_Task statement_
Only lines with the word "scene" are needed; collect each of them from the listing below.

_Data segment_
------------------------------------------------------------------------

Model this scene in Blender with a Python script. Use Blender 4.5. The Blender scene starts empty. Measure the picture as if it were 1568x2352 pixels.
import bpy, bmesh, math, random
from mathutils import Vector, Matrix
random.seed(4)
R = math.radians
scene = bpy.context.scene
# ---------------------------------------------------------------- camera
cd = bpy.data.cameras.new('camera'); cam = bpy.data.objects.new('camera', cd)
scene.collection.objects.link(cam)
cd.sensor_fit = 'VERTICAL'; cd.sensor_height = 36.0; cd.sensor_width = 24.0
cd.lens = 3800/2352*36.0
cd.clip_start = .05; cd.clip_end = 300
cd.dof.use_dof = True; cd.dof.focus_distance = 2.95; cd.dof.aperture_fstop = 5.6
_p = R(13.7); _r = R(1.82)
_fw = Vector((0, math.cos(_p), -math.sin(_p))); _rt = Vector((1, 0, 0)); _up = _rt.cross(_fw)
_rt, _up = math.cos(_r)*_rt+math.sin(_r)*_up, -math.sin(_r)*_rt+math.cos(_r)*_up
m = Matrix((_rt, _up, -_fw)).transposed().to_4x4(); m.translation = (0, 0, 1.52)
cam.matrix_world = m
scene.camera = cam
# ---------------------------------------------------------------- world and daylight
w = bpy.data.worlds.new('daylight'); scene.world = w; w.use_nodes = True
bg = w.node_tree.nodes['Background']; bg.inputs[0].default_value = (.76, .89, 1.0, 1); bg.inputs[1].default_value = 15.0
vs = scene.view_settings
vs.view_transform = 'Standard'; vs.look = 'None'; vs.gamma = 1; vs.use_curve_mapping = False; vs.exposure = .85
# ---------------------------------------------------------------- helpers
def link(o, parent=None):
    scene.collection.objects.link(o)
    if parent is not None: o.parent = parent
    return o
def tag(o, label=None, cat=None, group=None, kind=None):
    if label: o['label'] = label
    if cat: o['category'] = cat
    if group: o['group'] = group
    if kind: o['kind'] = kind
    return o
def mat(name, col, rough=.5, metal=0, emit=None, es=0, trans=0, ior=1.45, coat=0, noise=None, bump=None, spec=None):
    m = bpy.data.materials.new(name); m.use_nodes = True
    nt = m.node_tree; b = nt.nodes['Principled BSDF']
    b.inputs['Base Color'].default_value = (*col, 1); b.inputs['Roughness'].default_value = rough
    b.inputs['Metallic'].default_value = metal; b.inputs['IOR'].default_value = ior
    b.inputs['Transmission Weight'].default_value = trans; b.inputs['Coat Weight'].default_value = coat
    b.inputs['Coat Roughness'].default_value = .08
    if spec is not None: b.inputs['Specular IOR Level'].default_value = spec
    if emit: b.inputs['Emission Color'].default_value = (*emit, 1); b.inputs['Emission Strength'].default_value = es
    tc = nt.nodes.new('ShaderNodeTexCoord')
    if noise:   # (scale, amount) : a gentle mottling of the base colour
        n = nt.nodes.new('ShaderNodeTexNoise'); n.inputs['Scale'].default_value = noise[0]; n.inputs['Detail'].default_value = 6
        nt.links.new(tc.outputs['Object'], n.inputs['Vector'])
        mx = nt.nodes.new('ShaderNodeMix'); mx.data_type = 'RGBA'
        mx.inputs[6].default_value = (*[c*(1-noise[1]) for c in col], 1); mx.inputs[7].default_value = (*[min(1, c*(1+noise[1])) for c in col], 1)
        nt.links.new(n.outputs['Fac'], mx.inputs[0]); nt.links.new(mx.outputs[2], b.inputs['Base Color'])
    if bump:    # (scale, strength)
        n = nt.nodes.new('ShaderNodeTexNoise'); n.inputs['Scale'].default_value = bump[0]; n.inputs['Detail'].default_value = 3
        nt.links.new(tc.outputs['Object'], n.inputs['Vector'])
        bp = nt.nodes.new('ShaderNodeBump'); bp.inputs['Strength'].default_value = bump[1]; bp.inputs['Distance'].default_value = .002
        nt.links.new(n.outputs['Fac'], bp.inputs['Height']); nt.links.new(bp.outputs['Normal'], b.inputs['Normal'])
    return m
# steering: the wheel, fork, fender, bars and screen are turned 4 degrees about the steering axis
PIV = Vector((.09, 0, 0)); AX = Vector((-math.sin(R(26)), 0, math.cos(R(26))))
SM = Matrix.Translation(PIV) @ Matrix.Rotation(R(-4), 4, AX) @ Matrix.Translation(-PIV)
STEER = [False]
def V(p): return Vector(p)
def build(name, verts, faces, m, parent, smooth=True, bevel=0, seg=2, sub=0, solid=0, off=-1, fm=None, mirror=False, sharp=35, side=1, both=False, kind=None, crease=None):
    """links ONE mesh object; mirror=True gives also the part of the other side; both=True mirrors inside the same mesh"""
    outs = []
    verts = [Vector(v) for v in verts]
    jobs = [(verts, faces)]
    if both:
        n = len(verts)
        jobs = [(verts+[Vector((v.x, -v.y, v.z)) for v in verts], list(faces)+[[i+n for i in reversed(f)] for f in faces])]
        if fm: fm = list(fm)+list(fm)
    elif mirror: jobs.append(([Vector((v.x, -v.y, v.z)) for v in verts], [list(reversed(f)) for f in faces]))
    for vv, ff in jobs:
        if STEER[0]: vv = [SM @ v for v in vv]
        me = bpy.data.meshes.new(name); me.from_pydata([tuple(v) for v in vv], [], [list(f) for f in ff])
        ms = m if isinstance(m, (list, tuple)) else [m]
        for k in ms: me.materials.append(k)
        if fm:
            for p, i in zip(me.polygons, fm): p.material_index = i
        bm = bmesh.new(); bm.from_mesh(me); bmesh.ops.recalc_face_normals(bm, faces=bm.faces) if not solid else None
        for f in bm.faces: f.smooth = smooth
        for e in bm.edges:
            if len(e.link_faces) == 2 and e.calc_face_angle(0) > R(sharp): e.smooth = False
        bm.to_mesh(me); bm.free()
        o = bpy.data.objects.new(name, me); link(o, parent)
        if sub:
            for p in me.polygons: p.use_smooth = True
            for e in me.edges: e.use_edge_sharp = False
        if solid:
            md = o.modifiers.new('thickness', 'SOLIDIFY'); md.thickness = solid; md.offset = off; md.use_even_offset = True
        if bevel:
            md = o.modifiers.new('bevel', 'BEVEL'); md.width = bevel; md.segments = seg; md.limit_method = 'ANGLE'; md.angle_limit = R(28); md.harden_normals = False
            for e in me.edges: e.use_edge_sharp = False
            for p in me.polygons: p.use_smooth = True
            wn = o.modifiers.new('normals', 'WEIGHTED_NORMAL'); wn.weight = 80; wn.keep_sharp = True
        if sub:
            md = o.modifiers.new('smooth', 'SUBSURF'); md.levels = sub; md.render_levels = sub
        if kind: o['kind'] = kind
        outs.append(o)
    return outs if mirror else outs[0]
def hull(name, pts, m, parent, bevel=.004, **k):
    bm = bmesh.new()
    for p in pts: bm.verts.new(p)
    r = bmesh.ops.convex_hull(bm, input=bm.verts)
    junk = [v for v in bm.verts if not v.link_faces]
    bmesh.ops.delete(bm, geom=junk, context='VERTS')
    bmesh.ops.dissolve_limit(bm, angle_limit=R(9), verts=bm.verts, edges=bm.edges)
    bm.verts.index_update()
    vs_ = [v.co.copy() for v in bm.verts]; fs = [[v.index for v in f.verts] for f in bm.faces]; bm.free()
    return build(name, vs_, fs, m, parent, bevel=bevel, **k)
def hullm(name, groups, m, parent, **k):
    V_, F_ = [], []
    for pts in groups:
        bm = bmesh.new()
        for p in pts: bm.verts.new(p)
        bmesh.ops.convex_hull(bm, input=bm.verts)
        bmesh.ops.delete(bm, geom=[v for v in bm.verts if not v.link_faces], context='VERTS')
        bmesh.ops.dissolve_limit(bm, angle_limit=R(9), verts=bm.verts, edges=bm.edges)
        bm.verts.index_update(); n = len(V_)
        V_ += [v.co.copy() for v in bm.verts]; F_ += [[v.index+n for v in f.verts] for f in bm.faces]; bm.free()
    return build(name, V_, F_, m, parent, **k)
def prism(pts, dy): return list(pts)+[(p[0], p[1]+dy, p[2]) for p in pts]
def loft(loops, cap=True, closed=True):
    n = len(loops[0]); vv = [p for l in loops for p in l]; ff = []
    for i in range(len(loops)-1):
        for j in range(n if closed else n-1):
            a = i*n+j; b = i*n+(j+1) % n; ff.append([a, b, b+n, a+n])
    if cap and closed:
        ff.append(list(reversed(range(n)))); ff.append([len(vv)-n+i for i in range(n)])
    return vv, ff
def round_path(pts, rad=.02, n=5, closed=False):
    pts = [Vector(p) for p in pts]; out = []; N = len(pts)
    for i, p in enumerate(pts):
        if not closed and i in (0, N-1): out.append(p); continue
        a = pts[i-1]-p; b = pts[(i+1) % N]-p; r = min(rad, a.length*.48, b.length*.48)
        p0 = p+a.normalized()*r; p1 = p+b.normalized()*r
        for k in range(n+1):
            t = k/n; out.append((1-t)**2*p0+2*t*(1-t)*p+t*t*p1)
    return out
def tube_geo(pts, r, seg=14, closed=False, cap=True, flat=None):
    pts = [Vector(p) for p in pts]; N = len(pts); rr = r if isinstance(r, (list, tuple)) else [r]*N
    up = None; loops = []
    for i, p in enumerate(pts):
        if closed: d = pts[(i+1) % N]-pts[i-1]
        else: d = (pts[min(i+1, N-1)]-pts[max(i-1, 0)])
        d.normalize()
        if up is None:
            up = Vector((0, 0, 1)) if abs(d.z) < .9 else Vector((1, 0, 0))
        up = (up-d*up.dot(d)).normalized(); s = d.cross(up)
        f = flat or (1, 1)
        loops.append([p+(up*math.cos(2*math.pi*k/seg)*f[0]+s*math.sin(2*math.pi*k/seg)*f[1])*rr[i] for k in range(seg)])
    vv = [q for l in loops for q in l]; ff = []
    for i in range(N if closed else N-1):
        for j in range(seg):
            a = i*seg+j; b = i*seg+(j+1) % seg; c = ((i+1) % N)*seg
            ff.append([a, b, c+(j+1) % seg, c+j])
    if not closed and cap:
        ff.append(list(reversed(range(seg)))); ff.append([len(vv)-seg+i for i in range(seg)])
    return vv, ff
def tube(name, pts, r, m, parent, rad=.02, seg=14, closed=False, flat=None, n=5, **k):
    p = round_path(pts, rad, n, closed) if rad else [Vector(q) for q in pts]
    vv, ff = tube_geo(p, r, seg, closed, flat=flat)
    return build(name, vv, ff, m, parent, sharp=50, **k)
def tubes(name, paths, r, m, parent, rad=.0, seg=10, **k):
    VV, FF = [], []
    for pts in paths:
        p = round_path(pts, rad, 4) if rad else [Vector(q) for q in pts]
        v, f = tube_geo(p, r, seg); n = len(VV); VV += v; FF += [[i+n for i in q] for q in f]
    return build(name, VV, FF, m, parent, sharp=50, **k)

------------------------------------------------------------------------

_Written answer_
Model this scene in Blender with a Python script. Use Blender 4.5. The Blender scene starts empty. Measure the picture as if it were 1568x2352 pixels.
scene = bpy.context.scene
scene.collection.objects.link(cam)
scene.camera = cam
w = bpy.data.worlds.new('daylight'); scene.world = w; w.use_nodes = True
vs = scene.view_settings
    scene.collection.objects.link(o)